Título: Em busca da liderança
Autor: Godoy, Fernanda
Fonte: O Globo, 27/09/2012, Mundo, p. 33

Egípcio Mursi estreia com críticas aos EUA , em contraste com tom brando de Ahmadinejad

A sessão de ontem da Assembleia Geral da ONU foi palco de uma transição de lideranças no mundo islâmico, com a estreia impactante do novo presidente do Egito, Mohamed Mursi, seguindo-se à despedida do iraniano Mahmoud Ahmadinejad, que fez um discurso mais brando que de costume, em sua oitava e última aparição no plenário das Nações Unidas. Mursi respondeu ao presidente Barack Obama, afirmando que a liberdade de expressão não pode permitir "o incitamento ao ódio" e a islamofobia, colocou a causa palestina como prioridade, atacou Israel, e disse que não descansará enquanto a guerra civil na Síria não acabar.

— É vergonhoso que o mundo livre aceite, não importa com que justificativas, que um membro da comunidade internacional continue a negar os direitos de uma nação que anseia por independência há décadas — disse Mursi, referindo- se ao conflito entre palestinos e israelenses. — É uma desgraça que assentamentos continuem a ser feitos nos territórios desse povo.

Líder da Irmandade Muçulmana, que esteve proscrita durante anos sob o regime ditatorial de Hosni Mubarak, Mursi fez questão de se apresentar como primeiro presidente eleito democraticamente no Egito e destacou que a revolução que o levou ao poder não é uma "primavera", mas o fruto de um longo movimento nacional.
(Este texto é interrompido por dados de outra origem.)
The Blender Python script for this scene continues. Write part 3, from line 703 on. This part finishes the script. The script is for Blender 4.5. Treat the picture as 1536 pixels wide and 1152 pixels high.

Ele declarou seu compromisso com o respeito aos direitos humanos e defendeu a expansão da democracia no mundo árabe, mas se opôs claramente a intervenções militares estrangeiras, mesmo no caso da Síria, onde o confronto entre a oposição e o regime de Bashar al- Assad já causou mais de 25 mil mortes. Mursi se disse preocupado com o banho de sangue na Síria e defendeu o fim de um regime "que mata seu próprio povo dia e noite".

IRANIANO FILOSOFA, MAS PROVOCA VELADAMENTE

Em resposta direta ao presidente americano, que defendera na véspera a liberdade de expressão como valor fundamental, no contexto da circulação de um vídeo com ofensas ao profeta Maomé, Mursi disse que a liberdade de expressão não pode ser usada para incitar o ódio, nem para colocar grupos específicos como alvo de ataques, condenando a islamofobia.

— Insultos ao profeta Maomé são inaceitáveis. Não podemos permitir esse tipo de ata-ques, isso vai contra os princípios fundadores das Nações Unidas — afirmou Mursi, que foi ovacionado.

Para contrabalançar, o presidente egípcio lembrou que todos os países precisam trabalhar juntos para enfrentar o extremismo, e condenou o uso de violência em protestos contra o vídeo ofensivo, referindo-se à onda de ataques a embaixadas americanas. Mursi pregou o desmantelamento de arsenais atômicos, mas disse que todos os países têm direito ao uso pacífico da tecnologia nuclear, em defesa indireta do Irã. Foi bem mais explícito ao atacar Israel por suas ameaças de ataque preventivo a instalações nucleares iranianas.

— O Oriente Médio não tolera mais a recusa de nenhum país a aderir ao Tratado de Não Proliferação de Armas Nucleares, especialmente quando vem casada com políticas irresponsáveis e ameaças arbitrárias — disparou.

A delegação de Israel estava ausente ontem, devido à coincidência com o Yom Kippur, o dia do perdão. Hoje, o premier Benjamin Netanyahu e o presidente da Autoridade Palestina, Mahmoud Abbas, travam seu duelo particular.

As delegações dos EUA e do Canadá haviam se ausentado preventivamente, antes da fala de Ahmadinejad. O presidente iraniano surpreendeu, no entanto, com um discurso menos incendiário — que sequer motivou a onda de retiradas de delegações europeias em protesto, como de costume. Ahmadinejad referiu-se ao 11 de Setembro como "trágicos incidentes", mas insistiu numa "investigação independente", voltando a sugerir uma teoria conspiratória.

O presidente iraniano, que deixará o poder no ano que vem, não voltou a vocalizar sua já tradicional contestação ao Holocausto, que tanta polêmica lhe rendeu, mas afirmou que seu país vive "sob a constante ameaça de sionistas não civilizados de recorrer a ações militares".

Ahmadinejad dedicou a maior parte de seu discurso a uma longa reflexão sobre a decadência dos valores morais do Ocidente e a críticas ao materialismo. Ele aproveitou para reprovar as "enormes quantias gastas em eleições", em referência indireta ao processo eleitoral nos EUA, e pegou carona no movimento Ocupem Wall Street ao dizer que "as vozes dos 99% não são ouvidas nos processos decisórios" no país.